→ **GIVEN REQUEST**: Quote the entries below from the line with "Write part 4" through the line with "M['glass'] = m", both ends included, and only those lines.

→ **EXCERPTED DATA**:
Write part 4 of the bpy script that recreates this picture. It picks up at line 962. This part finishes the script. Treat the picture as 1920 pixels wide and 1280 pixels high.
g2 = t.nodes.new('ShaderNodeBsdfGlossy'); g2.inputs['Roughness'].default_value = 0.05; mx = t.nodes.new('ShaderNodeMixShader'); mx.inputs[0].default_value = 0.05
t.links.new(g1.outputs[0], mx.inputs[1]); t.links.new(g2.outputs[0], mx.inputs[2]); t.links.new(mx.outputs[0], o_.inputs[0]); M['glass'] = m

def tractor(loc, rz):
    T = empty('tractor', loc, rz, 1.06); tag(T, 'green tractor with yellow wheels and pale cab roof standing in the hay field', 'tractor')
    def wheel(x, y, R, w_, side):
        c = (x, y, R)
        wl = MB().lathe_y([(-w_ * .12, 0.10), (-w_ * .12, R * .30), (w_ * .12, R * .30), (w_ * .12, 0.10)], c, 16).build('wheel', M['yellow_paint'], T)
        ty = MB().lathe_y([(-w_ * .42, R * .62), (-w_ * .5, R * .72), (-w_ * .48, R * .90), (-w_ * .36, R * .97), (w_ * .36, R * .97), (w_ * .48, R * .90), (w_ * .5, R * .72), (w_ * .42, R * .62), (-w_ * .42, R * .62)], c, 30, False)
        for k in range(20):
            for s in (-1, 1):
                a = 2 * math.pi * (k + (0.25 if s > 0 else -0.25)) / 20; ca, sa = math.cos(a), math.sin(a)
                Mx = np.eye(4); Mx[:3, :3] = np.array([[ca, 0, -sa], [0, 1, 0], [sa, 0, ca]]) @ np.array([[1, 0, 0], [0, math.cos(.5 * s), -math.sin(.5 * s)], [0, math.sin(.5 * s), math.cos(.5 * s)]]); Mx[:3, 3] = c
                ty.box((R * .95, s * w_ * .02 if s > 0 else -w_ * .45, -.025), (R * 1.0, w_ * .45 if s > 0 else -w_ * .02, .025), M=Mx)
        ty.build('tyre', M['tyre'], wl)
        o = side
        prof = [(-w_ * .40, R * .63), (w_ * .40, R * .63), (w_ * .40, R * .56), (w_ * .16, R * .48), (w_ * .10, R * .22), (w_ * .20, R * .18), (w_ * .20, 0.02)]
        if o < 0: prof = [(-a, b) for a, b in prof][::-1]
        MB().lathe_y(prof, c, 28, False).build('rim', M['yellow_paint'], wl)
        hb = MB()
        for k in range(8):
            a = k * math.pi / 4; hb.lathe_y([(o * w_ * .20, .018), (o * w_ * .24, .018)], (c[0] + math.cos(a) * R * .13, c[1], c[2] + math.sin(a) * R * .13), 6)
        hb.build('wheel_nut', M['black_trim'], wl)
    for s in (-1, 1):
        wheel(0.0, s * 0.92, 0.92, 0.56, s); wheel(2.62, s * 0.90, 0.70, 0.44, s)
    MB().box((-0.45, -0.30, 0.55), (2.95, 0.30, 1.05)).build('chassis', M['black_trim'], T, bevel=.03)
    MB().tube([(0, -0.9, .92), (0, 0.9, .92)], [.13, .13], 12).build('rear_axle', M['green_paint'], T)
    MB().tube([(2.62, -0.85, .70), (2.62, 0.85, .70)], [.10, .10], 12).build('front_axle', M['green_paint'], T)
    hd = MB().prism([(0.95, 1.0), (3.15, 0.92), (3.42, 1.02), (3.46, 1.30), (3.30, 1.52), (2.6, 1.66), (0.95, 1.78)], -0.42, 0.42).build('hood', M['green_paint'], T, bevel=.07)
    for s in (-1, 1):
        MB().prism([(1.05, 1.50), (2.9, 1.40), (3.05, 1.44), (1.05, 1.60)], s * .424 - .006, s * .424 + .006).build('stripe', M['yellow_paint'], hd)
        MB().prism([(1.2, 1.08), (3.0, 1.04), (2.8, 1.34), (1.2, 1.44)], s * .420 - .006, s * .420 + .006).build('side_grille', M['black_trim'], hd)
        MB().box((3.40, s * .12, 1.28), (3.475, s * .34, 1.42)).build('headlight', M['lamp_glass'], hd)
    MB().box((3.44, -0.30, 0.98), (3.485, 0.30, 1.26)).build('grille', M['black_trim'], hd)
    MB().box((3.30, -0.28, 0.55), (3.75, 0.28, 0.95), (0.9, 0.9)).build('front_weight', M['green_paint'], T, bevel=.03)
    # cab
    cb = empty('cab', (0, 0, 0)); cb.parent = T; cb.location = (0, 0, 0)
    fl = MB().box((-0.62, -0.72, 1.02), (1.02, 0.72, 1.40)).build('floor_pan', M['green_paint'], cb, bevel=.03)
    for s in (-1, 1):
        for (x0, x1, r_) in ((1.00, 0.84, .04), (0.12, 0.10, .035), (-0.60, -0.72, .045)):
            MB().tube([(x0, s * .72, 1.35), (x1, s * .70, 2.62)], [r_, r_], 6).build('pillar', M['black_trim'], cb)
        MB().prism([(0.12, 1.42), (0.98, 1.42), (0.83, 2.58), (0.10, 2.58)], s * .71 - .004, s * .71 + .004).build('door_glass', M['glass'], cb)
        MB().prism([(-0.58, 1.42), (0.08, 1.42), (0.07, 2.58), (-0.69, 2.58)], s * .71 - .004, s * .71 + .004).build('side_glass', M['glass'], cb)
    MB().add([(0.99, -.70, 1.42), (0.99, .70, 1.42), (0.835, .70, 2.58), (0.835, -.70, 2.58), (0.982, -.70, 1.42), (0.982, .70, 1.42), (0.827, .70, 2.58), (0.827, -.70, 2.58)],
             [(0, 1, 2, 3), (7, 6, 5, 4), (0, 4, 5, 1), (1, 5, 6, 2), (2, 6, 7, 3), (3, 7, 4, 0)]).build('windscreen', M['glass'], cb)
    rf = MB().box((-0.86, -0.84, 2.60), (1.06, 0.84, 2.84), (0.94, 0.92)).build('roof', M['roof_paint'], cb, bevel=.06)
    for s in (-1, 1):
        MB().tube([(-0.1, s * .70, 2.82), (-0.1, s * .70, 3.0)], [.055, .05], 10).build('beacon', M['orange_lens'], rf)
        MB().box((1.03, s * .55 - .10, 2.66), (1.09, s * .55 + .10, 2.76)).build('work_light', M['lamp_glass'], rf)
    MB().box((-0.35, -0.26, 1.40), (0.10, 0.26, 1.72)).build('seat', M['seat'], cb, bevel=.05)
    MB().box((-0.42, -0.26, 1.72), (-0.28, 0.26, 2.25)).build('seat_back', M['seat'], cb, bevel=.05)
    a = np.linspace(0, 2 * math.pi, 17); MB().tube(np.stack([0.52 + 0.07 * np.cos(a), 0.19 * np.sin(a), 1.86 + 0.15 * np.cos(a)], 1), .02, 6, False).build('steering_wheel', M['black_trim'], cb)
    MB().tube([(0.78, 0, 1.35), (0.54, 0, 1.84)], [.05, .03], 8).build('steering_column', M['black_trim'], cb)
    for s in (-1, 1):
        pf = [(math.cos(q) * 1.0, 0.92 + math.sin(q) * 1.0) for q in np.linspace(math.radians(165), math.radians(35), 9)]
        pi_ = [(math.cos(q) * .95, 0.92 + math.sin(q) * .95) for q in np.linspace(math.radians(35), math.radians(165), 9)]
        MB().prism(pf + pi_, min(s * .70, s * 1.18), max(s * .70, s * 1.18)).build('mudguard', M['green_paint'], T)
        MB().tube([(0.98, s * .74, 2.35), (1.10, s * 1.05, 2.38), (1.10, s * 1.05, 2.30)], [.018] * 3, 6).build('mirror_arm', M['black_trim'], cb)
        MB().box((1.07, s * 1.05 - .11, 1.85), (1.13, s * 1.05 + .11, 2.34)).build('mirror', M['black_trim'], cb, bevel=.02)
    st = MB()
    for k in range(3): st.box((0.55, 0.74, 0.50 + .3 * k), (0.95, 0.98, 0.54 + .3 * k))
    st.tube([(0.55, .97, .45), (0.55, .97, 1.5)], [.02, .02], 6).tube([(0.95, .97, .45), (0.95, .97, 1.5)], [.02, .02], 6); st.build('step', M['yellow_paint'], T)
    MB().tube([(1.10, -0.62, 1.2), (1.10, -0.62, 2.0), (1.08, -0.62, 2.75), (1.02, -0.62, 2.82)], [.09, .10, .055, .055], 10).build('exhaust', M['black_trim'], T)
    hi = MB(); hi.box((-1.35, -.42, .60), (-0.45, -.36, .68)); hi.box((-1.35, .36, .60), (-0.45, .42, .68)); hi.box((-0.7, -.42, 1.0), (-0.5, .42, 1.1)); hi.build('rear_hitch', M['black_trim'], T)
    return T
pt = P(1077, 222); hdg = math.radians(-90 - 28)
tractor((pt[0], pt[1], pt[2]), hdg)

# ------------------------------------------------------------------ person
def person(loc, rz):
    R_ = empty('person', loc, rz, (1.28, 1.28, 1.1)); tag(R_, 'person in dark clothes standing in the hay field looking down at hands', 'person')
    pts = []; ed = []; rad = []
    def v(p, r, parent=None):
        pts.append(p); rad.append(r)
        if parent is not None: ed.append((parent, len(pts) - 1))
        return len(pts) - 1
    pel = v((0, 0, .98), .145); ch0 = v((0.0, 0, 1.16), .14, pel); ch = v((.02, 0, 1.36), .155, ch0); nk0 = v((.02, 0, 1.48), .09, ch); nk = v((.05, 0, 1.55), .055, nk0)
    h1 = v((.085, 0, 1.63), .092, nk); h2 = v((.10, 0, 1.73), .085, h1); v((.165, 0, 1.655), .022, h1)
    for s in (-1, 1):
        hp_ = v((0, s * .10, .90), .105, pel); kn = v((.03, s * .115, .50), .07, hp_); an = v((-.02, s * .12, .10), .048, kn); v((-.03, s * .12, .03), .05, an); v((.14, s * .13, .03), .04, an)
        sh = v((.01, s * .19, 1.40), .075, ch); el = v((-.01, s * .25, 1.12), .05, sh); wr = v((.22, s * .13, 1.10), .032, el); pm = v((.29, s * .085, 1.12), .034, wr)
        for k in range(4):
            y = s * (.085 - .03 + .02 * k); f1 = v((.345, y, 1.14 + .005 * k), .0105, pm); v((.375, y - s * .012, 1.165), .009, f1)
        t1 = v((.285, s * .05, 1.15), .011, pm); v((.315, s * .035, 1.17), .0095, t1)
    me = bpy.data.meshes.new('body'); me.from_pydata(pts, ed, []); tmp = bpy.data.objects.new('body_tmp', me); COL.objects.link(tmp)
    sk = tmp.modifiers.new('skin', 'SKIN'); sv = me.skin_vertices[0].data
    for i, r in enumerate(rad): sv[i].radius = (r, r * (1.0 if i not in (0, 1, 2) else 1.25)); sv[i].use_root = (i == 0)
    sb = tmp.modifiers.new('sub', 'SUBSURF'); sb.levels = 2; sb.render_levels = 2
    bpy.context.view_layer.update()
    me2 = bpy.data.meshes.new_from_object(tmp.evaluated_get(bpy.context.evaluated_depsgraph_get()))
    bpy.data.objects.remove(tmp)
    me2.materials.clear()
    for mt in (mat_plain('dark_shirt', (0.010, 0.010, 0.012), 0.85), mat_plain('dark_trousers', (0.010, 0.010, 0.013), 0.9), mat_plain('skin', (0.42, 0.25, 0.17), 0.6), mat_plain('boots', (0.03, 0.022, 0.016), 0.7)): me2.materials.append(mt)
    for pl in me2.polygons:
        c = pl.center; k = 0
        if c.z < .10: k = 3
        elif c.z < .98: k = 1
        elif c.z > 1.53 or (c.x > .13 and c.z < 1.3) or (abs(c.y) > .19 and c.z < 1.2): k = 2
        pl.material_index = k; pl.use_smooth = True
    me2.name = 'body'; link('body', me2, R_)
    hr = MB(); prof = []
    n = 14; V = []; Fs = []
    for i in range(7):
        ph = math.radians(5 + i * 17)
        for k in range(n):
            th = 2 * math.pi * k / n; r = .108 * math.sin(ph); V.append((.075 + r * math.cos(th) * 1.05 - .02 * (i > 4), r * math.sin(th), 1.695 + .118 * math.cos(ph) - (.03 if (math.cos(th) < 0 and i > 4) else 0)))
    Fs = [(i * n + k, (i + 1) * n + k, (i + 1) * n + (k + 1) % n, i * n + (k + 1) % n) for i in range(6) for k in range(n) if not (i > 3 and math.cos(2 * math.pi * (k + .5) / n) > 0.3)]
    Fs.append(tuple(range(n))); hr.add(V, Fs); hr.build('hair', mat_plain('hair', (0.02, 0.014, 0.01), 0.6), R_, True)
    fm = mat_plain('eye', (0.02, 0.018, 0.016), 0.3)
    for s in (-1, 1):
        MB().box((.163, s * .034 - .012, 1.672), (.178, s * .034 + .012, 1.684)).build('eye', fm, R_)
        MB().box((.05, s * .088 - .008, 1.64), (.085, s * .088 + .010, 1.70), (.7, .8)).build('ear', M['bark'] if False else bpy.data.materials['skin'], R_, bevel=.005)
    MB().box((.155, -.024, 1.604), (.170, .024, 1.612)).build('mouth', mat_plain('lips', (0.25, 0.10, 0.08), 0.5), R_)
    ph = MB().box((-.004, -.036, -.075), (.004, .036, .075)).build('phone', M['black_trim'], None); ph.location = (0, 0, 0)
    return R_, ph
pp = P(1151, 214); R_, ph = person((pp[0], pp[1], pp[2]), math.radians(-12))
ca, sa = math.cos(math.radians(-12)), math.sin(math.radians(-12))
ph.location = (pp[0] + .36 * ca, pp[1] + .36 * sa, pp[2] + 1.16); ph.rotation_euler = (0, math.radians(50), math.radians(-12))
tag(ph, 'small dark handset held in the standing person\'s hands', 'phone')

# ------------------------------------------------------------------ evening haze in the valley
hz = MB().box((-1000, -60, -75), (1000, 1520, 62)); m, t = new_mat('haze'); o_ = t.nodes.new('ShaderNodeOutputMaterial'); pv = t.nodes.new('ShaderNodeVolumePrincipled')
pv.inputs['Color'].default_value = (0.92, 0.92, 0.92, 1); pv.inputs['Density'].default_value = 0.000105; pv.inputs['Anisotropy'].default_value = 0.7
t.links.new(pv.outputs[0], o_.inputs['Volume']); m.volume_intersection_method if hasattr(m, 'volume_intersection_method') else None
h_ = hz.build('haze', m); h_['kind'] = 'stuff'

--

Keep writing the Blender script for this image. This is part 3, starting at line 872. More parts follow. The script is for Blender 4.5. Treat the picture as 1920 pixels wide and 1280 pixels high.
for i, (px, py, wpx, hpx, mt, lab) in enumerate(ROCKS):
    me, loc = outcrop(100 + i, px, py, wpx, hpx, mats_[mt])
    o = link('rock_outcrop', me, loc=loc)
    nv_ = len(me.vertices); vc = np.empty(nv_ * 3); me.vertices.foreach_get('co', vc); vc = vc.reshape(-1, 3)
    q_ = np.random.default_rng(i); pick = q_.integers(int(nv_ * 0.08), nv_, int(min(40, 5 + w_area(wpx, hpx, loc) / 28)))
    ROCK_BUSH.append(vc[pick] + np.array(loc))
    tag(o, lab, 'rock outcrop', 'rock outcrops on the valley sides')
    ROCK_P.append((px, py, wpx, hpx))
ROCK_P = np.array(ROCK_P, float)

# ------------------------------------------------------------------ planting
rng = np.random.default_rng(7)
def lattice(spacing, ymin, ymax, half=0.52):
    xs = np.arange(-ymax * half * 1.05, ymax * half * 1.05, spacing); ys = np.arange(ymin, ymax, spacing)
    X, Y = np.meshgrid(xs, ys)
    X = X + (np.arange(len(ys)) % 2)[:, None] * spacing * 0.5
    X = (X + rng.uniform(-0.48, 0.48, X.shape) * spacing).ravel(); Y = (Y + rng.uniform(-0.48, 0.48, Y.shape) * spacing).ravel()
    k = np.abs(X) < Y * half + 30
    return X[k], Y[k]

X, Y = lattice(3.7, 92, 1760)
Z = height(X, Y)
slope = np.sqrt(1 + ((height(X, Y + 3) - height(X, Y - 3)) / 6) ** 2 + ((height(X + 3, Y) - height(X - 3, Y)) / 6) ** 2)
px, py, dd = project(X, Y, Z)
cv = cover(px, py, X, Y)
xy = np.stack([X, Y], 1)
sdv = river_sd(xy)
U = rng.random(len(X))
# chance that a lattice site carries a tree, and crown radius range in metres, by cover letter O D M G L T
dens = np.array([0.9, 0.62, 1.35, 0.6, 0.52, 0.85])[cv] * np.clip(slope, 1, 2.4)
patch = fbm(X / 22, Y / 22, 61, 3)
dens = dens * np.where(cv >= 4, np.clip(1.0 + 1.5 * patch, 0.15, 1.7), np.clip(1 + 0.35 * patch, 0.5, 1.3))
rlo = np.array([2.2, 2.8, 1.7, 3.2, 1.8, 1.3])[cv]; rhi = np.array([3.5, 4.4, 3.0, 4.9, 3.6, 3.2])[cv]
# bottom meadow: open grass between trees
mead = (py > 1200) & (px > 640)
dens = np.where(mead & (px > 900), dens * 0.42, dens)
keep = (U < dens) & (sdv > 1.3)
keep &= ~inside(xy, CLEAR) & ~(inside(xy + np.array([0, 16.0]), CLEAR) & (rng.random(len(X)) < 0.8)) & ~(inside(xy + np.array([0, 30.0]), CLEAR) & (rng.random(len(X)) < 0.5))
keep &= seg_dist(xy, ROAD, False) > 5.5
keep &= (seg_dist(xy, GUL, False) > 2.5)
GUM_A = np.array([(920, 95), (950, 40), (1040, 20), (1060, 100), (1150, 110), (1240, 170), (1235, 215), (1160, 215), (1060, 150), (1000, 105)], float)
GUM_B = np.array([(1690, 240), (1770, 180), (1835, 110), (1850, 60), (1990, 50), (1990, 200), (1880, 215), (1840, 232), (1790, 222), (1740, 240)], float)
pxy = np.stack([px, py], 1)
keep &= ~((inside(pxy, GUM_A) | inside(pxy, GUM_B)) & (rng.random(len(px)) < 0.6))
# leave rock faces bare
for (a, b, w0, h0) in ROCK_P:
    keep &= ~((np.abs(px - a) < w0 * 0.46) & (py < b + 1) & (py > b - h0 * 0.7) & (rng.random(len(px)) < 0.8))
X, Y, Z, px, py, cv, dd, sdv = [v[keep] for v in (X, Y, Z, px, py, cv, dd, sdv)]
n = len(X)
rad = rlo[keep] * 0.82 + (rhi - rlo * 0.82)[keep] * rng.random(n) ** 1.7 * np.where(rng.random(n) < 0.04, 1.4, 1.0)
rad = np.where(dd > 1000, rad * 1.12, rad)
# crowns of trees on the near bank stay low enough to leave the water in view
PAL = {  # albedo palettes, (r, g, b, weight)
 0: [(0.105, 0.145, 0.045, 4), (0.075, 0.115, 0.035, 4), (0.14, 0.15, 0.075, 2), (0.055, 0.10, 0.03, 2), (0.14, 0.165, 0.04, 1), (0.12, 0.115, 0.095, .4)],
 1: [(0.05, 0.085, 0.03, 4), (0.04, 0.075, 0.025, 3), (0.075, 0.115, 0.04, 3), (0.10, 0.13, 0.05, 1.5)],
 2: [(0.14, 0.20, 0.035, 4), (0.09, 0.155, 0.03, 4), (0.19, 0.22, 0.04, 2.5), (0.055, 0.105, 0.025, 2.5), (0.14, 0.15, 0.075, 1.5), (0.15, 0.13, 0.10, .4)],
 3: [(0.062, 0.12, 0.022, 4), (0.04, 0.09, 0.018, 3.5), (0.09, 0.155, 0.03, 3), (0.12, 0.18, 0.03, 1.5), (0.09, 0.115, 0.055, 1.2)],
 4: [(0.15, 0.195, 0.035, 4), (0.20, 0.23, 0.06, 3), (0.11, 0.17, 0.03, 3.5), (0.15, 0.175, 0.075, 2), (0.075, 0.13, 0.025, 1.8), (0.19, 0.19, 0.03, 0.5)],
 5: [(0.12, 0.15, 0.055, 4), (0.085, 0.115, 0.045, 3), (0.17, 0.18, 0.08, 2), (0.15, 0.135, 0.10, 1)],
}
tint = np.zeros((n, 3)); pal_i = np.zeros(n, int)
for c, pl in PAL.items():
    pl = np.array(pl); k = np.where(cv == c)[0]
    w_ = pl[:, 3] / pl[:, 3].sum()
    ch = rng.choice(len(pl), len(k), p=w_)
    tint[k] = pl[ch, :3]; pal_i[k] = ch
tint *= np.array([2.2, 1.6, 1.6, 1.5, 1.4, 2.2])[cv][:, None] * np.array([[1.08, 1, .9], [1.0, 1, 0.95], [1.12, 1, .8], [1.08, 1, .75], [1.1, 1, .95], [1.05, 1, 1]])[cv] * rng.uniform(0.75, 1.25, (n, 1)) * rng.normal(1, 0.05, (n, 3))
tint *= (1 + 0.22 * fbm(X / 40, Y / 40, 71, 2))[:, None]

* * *

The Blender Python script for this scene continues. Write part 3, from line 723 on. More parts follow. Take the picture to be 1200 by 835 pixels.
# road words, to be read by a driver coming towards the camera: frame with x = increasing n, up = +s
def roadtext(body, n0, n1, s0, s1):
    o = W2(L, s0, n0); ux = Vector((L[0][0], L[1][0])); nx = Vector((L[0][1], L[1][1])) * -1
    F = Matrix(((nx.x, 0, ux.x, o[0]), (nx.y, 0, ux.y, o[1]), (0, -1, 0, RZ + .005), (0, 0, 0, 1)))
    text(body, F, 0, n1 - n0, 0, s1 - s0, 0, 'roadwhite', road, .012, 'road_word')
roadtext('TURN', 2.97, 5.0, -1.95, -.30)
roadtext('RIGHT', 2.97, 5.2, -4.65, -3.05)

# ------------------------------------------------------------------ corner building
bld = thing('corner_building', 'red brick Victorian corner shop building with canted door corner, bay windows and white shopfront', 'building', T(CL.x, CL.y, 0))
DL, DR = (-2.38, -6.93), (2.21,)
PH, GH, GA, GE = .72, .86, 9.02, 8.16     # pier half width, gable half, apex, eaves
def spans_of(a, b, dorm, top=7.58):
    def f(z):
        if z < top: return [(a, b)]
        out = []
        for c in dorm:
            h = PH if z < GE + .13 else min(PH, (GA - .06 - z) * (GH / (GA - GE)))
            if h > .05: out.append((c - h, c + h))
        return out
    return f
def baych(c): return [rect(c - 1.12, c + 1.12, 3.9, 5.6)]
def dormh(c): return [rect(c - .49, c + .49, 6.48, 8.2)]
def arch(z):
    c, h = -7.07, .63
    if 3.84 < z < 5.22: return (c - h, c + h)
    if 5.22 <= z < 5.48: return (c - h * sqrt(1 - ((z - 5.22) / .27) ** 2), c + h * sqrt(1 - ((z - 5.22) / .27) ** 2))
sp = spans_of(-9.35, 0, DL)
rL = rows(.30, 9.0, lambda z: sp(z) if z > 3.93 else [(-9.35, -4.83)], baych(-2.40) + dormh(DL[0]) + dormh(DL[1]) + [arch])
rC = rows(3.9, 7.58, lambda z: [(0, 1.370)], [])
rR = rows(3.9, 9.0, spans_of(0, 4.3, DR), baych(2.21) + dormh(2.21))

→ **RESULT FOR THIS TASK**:
Write part 4 of the bpy script that recreates this picture. It picks up at line 962. This part finishes the script. Treat the picture as 1920 pixels wide and 1280 pixels high.
g2 = t.nodes.new('ShaderNodeBsdfGlossy'); g2.inputs['Roughness'].default_value = 0.05; mx = t.nodes.new('ShaderNodeMixShader'); mx.inputs[0].default_value = 0.05
t.links.new(g1.outputs[0], mx.inputs[1]); t.links.new(g2.outputs[0], mx.inputs[2]); t.links.new(mx.outputs[0], o_.inputs[0]); M['glass'] = m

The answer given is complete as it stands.